--- begin DATA LINES ---
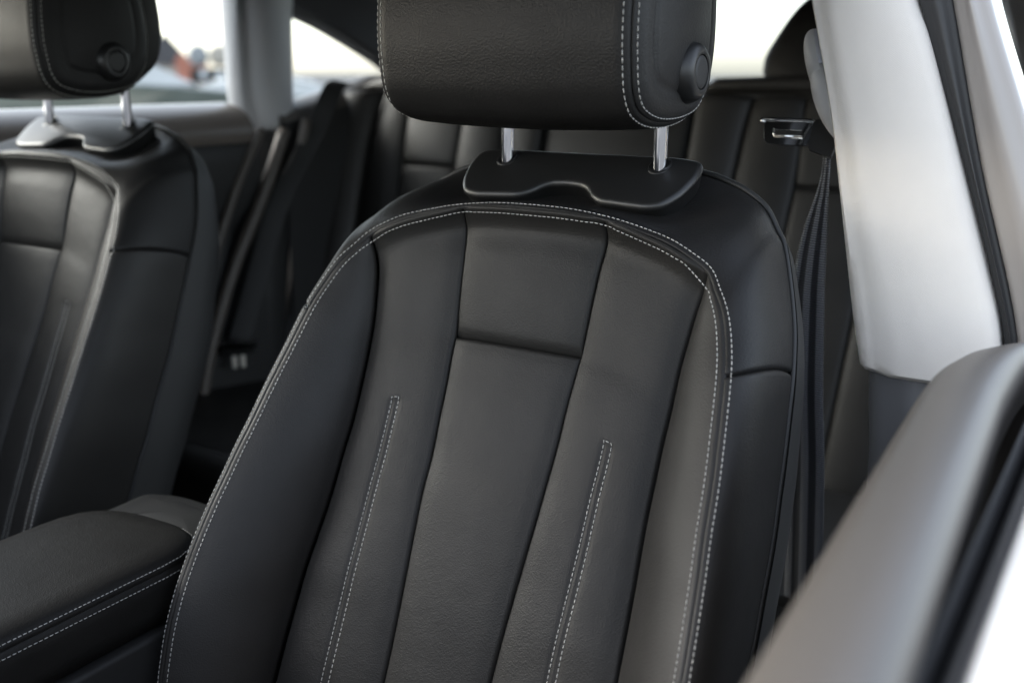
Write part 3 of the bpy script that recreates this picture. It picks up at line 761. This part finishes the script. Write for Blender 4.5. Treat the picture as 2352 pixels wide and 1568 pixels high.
# belt height adjuster moulding and loops
for k, (cxx, czz, rr, tl) in enumerate(((.190, 1.118, .047, .0), (.206, 1.090, .042, .0))):
    V = []; n1, n2 = 26, 14
    for i in range(n1):
        a = -pi/2+pi*i/(n1-1); hz = sin(a); wd = cos(a)**.8 if cos(a) > 0 else 0
        for j in range(n2):
            b = pi*j/(n2-1); V.append((cxx+.012-(.021+.004*k)*wd*sin(b)+.018*(-hz), 1.075-.030*cos(b)*max(wd, .05)-.012*k, czz+rr*hz))
    mesh_obj('belt_guide', V, grid_faces(n2, n1), M['pillar_plastic'], pl)

# ------------------------------------------------------------------ near front seat belt
sb = empty('seat_belt', (.20, 1.05, .3), 'ribbed black seat belt hanging between the near seat and the pale pillar', 'seat belt')
def ribbon(name, path, parent, mat='webbing', seg=10, th=.0012):
    """path: list of (left point, right point)"""
    Lc = cr([p[0] for p in path], 90); Rc = cr([p[1] for p in path], 90); V = []; uv = []; s = 0
    for i in range(90):
        if i: s += np.linalg.norm((Lc[i]+Rc[i]-Lc[i-1]-Rc[i-1])/2)
        for k in range(seg+1):
            t = k/seg; q = Lc[i]*(1-t)+Rc[i]*t; V.append((q[0], q[1]-.003*sin(pi*t), q[2])); uv.append((t, s))
    o = mesh_obj(name, V, grid_faces(seg+1, 90), M[mat], parent, uvs=uv, recalc=False)
    sd = o.modifiers.new('thickness', 'SOLIDIFY'); sd.thickness = th
    return o
ribbon('belt_webbing', [((.197, 1.085, 1.10), (.200, 1.082, 1.10)), ((.200, 1.083, 1.035), (.205, 1.085, 1.035)), ((.198, 1.08, 1.005), (.208, 1.08, 1.005)), ((.186, 1.08, .961), (.211, 1.078, .963)),
                        ((.180, 1.08, .92), (.214, 1.072, .92)), ((.178, 1.08, .876), (.2165, 1.07, .88)), ((.181, 1.08, .78), (.224, 1.068, .78)), ((.189, 1.08, .673), (.233, 1.07, .68)), ((.20, 1.08, .45), (.246, 1.07, .45))], sb)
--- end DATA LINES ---
◆ INSTRUCTION ◆
Keep the pictures out of the copy and return the rest of the data above exactly.

◆ ANSWER TO THE TASK ◆
Write part 3 of the bpy script that recreates this picture. It picks up at line 761. This part finishes the script. Write for Blender 4.5. Treat the picture as 2352 pixels wide and 1568 pixels high.
# belt height adjuster moulding and loops
for k, (cxx, czz, rr, tl) in enumerate(((.190, 1.118, .047, .0), (.206, 1.090, .042, .0))):
    V = []; n1, n2 = 26, 14
    for i in range(n1):
        a = -pi/2+pi*i/(n1-1); hz = sin(a); wd = cos(a)**.8 if cos(a) > 0 else 0
        for j in range(n2):
            b = pi*j/(n2-1); V.append((cxx+.012-(.021+.004*k)*wd*sin(b)+.018*(-hz), 1.075-.030*cos(b)*max(wd, .05)-.012*k, czz+rr*hz))
    mesh_obj('belt_guide', V, grid_faces(n2, n1), M['pillar_plastic'], pl)

# ------------------------------------------------------------------ near front seat belt
sb = empty('seat_belt', (.20, 1.05, .3), 'ribbed black seat belt hanging between the near seat and the pale pillar', 'seat belt')
def ribbon(name, path, parent, mat='webbing', seg=10, th=.0012):
    """path: list of (left point, right point)"""
    Lc = cr([p[0] for p in path], 90); Rc = cr([p[1] for p in path], 90); V = []; uv = []; s = 0
    for i in range(90):
        if i: s += np.linalg.norm((Lc[i]+Rc[i]-Lc[i-1]-Rc[i-1])/2)
        for k in range(seg+1):
            t = k/seg; q = Lc[i]*(1-t)+Rc[i]*t; V.append((q[0], q[1]-.003*sin(pi*t), q[2])); uv.append((t, s))
    o = mesh_obj(name, V, grid_faces(seg+1, 90), M[mat], parent, uvs=uv, recalc=False)
    sd = o.modifiers.new('thickness', 'SOLIDIFY'); sd.thickness = th
    return o
ribbon('belt_webbing', [((.197, 1.085, 1.10), (.200, 1.082, 1.10)), ((.200, 1.083, 1.035), (.205, 1.085, 1.035)), ((.198, 1.08, 1.005), (.208, 1.08, 1.005)), ((.186, 1.08, .961), (.211, 1.078, .963)),
                        ((.180, 1.08, .92), (.214, 1.072, .92)), ((.178, 1.08, .876), (.2165, 1.07, .88)), ((.181, 1.08, .78), (.224, 1.068, .78)), ((.189, 1.08, .673), (.233, 1.07, .68)), ((.20, 1.08, .45), (.246, 1.07, .45))], sb)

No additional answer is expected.